Остатки мистических сект продолжали существовать. Последние процессы над скопцами прошли в тридцатые годы[189]; хлысты же в это время известны только по этнографическим опросам в сельской глубинке. В 1960 году численность сектантов и старообрядцев в России оценивали в 2–3 миллиона[190]. Антирелигиозная пропаганда советского времени была более всего озабочена протестантскими сектами, в наибольшей степени баптистами.

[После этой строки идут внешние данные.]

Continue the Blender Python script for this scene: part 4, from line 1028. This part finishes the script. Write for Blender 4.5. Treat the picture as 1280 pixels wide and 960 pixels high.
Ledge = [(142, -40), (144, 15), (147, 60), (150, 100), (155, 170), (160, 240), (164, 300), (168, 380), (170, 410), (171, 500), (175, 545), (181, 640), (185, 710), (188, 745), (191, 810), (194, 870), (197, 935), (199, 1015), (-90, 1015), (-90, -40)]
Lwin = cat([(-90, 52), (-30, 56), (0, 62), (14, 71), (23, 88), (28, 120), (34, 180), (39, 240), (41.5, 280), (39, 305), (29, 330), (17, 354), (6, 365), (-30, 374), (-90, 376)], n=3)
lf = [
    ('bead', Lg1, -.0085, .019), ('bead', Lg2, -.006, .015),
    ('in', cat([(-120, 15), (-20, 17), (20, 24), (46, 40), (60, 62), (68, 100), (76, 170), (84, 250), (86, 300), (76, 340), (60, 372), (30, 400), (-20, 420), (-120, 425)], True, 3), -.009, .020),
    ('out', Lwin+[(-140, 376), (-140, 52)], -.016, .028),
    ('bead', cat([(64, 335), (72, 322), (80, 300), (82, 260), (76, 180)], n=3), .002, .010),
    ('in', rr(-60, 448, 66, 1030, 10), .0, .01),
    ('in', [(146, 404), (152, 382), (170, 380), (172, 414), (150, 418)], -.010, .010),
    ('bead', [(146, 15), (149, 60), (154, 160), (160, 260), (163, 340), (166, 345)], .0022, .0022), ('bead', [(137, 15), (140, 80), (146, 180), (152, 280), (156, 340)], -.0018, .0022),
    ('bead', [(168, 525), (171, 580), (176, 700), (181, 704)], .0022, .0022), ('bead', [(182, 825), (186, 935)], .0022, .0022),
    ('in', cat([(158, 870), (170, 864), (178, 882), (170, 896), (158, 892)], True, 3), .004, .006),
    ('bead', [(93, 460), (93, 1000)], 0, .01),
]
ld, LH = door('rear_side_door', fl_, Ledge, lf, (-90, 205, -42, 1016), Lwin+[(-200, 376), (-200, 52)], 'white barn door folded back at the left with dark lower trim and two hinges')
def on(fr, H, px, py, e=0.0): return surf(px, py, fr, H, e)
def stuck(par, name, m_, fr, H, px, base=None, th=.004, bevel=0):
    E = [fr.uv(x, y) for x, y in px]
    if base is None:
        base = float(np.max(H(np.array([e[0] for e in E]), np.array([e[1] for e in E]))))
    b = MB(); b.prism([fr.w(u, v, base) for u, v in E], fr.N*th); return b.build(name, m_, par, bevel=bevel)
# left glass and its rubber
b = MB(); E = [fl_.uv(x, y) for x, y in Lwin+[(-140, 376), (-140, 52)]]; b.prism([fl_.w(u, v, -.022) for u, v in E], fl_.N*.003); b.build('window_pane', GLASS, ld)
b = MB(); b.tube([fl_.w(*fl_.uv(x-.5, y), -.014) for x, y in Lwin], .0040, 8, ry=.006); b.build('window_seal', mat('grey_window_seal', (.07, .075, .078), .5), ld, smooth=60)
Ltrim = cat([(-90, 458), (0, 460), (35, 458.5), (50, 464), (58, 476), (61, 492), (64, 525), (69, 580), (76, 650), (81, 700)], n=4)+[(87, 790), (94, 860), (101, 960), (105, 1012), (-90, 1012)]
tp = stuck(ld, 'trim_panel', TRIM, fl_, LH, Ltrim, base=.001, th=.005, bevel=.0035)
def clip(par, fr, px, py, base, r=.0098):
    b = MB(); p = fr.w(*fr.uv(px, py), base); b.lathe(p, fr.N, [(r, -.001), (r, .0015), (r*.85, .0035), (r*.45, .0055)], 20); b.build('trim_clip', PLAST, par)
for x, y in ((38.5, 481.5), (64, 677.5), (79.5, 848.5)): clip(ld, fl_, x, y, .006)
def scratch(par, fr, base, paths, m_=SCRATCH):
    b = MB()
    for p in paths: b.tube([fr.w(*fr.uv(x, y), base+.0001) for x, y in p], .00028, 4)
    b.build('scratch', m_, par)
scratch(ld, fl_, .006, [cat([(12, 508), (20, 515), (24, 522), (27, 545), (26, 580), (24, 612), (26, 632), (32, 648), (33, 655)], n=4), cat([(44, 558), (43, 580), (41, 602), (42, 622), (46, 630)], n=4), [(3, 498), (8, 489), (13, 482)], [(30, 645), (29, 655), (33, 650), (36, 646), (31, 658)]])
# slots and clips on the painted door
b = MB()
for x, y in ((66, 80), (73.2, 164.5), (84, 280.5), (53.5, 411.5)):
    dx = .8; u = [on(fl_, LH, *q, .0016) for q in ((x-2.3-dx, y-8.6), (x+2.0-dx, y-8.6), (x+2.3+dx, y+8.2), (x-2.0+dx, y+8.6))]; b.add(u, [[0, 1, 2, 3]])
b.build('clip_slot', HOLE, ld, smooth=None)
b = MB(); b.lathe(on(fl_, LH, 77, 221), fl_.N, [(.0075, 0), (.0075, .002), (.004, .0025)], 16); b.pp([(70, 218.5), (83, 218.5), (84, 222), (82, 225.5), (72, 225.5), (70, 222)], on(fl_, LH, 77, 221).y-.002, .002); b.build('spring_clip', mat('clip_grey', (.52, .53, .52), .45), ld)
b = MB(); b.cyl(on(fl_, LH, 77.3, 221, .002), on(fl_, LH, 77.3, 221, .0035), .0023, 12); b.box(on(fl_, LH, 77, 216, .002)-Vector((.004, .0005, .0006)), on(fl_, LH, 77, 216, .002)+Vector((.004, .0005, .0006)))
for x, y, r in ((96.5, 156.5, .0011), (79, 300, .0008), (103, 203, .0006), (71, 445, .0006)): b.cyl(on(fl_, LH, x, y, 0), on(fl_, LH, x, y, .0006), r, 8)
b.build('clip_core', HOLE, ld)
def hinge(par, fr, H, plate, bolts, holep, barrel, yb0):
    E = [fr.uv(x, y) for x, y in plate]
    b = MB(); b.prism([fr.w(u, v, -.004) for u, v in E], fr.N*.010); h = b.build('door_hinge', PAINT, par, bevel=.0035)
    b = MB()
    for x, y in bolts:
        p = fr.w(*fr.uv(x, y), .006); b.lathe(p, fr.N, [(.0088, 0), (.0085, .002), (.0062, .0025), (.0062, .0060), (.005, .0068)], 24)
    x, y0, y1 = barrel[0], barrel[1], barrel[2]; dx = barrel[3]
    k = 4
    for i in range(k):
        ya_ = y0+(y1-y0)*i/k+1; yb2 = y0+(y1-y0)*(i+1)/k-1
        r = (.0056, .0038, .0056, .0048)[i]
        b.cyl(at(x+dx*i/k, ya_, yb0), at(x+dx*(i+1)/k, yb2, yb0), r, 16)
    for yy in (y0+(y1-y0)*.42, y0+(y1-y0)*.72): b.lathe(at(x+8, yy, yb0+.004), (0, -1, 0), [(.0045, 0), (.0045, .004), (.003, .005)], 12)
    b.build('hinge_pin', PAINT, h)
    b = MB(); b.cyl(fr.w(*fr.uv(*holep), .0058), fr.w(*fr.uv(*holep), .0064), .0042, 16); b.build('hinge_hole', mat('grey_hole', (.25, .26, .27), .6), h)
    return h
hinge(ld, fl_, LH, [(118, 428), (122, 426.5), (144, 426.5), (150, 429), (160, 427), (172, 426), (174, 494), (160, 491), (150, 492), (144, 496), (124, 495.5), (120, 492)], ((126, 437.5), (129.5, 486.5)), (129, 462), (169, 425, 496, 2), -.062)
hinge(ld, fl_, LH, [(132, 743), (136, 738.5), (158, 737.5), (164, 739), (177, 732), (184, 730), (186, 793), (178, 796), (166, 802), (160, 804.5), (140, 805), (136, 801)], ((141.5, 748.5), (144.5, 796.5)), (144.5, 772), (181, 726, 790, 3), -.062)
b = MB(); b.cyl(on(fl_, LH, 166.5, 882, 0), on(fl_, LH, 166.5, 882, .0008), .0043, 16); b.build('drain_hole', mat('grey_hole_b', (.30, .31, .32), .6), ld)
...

По-видимому, народные мистические секты к началу 20 века пришли в относительный упадок и не представляли из себя заметной социальной и, тем более, политической силы. В исторической борьбе за народное сознание они проиграли сначала рационалистическим сектам, ориентированным на религиозную реформу, а потом светским энтузиастам, ориентированным на политическую революцию. Возможно, развитие мистических сект в 18–19 веках надо интерпретировать как самостоятельный ответ низших классов на те же потребности, которые в странах Центральной Европы породили протестантскую Реформацию. Одним из механизмов успеха Реформации был союз между массовым религиозным движением и интеллектуальными усилиями религиозно-культурной элиты. В послепетровской России такого единства достичь не удалось. Интеллигенция не смогла стать лидером религиозной реформы общенационального значения. Несмотря на интерес отдельных интеллектуалов, протестная активность тысяч полуграмотных мистиков оставалась изолированной в своего рода культурных гетто, где подвергалась систематическим репрессиям церкви и не отделившегося от нее государства. Упадок мистических сект к началу 20 века определялся, наряду с глобальными процессами секуляризации, их поглощением протестантскими общинами.
В этом свете то значение, которое влиятельные лидеры культурной элиты как раз в это время стали придавать мистическим сектам, является парадоксом, требующим объяснения.